Panama examining financial exchange strategy

WHILE Panama remains one of a shrinking group of countries that have not signed an international agreement on the exchange of financial information, the State is re-evaluating its strategy.

 In a prepared statement, the Foreign Ministry said that the assessment will be “to meet the requirements of transparency and exchange of financial information at the international level, without ignoring national interests.”
It noted that the Organization for Economic Cooperation and Development (OECD) has established new international standards for the automatic exchange of information.

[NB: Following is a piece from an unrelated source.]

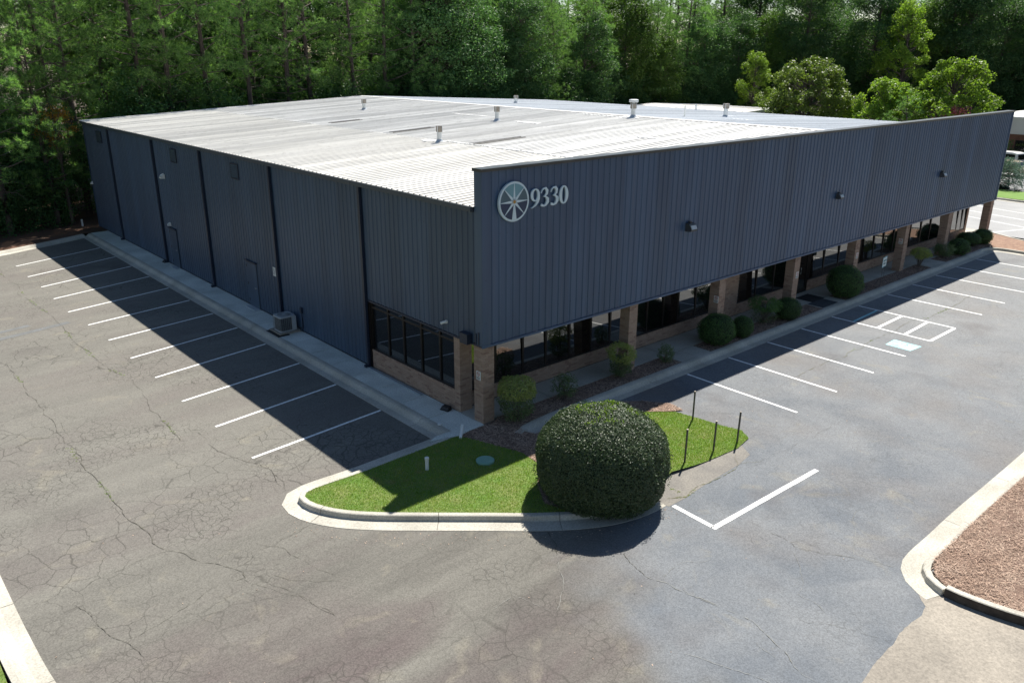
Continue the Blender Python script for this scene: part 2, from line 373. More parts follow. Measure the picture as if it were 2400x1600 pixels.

However, its scope, methodology, limitations and other fundamental aspects have not been defined.
“The automatic exchange of information generates challenges that have to be evaluated in the light of Panamanian legislation, the interests of the country and the protection of users of our services,” the ministry said.
On Wednesday, October 29, 51 countries committed themselves to exchange information automatically from the years 2017 and 2018. It means that the countries will include bank details of foreign residents, which will be sent to their countries of origin.
In total, there are already 93 jurisdictions from around the world committed to the automatic exchange. Among them are countries considered traditional tax havens, such as the British Virgin Islands, Cayman, Liechtenstein, Andorra, Luxembourg, Switzerland, Hong Kong and Singapore.
Panama and jurisdictions such as Bahrain, Cook Islands, Nauru and Vanuatu have still not signed the pledge.